_Task instructions_.
The lines to be extracted run from the start of the listing through the line containing "clear spike', 'tube')"; copy them exactly and nothing else.

_Given information_.
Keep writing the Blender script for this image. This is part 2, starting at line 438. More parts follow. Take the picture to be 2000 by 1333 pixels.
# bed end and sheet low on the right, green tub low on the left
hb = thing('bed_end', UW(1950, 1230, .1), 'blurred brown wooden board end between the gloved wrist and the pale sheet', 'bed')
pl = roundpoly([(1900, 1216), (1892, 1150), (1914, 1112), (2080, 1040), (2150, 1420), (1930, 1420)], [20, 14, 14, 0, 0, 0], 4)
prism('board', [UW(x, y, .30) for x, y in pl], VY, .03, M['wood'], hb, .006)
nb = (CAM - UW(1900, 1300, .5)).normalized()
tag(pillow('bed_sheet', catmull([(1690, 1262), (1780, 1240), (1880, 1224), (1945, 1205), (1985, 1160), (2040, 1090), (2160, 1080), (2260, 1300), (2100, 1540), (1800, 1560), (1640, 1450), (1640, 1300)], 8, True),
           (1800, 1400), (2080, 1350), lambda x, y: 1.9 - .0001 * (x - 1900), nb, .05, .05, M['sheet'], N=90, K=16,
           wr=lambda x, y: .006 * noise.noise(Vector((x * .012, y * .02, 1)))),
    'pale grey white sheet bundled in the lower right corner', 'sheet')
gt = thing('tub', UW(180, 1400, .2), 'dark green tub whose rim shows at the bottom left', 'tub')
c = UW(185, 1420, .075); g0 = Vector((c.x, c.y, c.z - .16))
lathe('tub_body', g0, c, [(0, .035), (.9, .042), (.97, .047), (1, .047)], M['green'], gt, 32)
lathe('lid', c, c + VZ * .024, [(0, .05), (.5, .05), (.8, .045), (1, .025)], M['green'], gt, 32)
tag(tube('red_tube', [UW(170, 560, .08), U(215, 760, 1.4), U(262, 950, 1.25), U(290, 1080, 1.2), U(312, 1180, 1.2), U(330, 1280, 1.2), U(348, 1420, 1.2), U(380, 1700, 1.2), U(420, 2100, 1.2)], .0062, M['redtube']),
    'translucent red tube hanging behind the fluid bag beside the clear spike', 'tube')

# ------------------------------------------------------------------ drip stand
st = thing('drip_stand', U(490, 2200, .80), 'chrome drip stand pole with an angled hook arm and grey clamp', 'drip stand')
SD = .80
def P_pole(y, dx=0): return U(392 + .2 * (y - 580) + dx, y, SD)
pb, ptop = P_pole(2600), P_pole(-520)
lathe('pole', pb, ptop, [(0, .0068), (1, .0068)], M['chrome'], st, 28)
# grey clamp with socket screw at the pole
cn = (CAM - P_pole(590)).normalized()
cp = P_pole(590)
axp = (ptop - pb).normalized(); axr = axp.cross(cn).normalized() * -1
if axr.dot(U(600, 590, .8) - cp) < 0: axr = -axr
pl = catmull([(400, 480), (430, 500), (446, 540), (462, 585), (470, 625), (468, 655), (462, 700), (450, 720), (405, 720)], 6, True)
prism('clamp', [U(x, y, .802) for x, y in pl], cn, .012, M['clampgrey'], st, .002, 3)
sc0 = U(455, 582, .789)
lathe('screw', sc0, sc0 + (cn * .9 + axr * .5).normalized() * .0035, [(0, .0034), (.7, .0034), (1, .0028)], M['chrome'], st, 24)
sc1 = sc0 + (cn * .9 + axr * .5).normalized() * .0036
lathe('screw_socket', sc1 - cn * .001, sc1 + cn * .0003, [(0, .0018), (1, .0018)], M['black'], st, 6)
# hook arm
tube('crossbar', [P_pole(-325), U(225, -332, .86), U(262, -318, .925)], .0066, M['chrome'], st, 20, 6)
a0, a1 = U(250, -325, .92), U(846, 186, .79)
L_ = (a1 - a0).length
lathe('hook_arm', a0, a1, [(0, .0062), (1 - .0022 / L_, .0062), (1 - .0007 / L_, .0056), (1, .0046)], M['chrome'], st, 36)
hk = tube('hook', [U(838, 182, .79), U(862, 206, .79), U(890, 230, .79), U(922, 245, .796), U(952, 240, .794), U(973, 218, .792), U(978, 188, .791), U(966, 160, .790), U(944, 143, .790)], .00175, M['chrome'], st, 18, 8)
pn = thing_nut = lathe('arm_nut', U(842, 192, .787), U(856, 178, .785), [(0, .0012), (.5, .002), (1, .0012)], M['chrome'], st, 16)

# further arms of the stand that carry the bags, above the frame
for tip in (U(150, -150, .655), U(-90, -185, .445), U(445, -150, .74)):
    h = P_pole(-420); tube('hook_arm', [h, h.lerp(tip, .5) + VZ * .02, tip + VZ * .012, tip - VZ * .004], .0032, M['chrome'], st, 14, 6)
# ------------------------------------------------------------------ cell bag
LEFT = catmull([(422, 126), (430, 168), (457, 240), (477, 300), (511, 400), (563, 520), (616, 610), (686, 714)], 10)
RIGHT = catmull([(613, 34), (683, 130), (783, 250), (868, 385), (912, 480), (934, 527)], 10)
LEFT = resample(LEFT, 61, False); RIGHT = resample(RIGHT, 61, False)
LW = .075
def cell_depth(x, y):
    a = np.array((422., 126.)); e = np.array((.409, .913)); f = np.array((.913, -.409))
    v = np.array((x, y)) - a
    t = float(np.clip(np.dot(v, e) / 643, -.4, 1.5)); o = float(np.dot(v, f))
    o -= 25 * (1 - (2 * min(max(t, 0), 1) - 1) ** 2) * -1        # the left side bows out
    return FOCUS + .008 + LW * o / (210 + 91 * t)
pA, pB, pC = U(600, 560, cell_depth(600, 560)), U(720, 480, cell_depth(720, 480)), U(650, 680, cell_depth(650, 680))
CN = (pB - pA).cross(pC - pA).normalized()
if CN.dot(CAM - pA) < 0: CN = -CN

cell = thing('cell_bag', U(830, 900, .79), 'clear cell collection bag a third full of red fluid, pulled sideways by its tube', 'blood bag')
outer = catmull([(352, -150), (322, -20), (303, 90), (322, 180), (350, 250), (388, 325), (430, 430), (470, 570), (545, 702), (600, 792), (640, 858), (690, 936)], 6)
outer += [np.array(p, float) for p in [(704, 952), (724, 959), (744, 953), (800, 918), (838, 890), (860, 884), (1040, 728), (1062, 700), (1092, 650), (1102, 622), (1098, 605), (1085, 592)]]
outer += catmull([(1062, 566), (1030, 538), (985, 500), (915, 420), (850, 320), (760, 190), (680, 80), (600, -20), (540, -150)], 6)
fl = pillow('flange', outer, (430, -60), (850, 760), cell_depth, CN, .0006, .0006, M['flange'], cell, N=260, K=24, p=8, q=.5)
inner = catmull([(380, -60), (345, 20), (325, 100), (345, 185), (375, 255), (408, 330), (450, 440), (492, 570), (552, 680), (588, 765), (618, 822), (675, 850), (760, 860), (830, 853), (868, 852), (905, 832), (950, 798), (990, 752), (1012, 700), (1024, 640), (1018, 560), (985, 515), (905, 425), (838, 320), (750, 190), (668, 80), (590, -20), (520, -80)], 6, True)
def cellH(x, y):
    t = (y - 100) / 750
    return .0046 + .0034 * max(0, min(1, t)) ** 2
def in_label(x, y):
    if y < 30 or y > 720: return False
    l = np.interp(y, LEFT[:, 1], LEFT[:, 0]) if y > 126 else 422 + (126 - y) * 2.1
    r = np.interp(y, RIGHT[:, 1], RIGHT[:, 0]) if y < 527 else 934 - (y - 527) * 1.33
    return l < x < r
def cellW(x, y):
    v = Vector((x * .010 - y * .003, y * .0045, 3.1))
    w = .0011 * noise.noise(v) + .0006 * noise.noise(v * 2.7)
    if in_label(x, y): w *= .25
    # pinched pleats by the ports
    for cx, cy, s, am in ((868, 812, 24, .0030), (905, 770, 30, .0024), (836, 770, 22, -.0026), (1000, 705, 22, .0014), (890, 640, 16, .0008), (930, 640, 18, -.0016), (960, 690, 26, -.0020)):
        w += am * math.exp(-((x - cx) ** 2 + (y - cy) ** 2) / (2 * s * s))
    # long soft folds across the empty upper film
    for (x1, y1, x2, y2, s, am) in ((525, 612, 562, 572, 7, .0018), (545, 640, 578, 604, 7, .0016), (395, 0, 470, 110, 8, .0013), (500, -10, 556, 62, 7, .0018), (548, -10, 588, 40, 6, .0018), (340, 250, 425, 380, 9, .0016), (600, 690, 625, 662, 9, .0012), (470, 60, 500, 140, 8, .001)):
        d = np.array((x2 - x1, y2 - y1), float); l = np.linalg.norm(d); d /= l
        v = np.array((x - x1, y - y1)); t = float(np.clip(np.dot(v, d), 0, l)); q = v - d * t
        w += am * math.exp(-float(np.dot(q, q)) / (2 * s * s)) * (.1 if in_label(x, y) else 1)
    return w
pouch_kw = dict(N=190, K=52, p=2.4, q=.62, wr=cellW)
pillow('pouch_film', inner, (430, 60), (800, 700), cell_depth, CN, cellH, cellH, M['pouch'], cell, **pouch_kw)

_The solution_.
Keep writing the Blender script for this image. This is part 2, starting at line 438. More parts follow. Take the picture to be 2000 by 1333 pixels.
# bed end and sheet low on the right, green tub low on the left
hb = thing('bed_end', UW(1950, 1230, .1), 'blurred brown wooden board end between the gloved wrist and the pale sheet', 'bed')
pl = roundpoly([(1900, 1216), (1892, 1150), (1914, 1112), (2080, 1040), (2150, 1420), (1930, 1420)], [20, 14, 14, 0, 0, 0], 4)
prism('board', [UW(x, y, .30) for x, y in pl], VY, .03, M['wood'], hb, .006)
nb = (CAM - UW(1900, 1300, .5)).normalized()
tag(pillow('bed_sheet', catmull([(1690, 1262), (1780, 1240), (1880, 1224), (1945, 1205), (1985, 1160), (2040, 1090), (2160, 1080), (2260, 1300), (2100, 1540), (1800, 1560), (1640, 1450), (1640, 1300)], 8, True),
           (1800, 1400), (2080, 1350), lambda x, y: 1.9 - .0001 * (x - 1900), nb, .05, .05, M['sheet'], N=90, K=16,
           wr=lambda x, y: .006 * noise.noise(Vector((x * .012, y * .02, 1)))),
    'pale grey white sheet bundled in the lower right corner', 'sheet')
gt = thing('tub', UW(180, 1400, .2), 'dark green tub whose rim shows at the bottom left', 'tub')
c = UW(185, 1420, .075); g0 = Vector((c.x, c.y, c.z - .16))
lathe('tub_body', g0, c, [(0, .035), (.9, .042), (.97, .047), (1, .047)], M['green'], gt, 32)
lathe('lid', c, c + VZ * .024, [(0, .05), (.5, .05), (.8, .045), (1, .025)], M['green'], gt, 32)
tag(tube('red_tube', [UW(170, 560, .08), U(215, 760, 1.4), U(262, 950, 1.25), U(290, 1080, 1.2), U(312, 1180, 1.2), U(330, 1280, 1.2), U(348, 1420, 1.2), U(380, 1700, 1.2), U(420, 2100, 1.2)], .0062, M['redtube']),
    'translucent red tube hanging behind the fluid bag beside the clear spike', 'tube')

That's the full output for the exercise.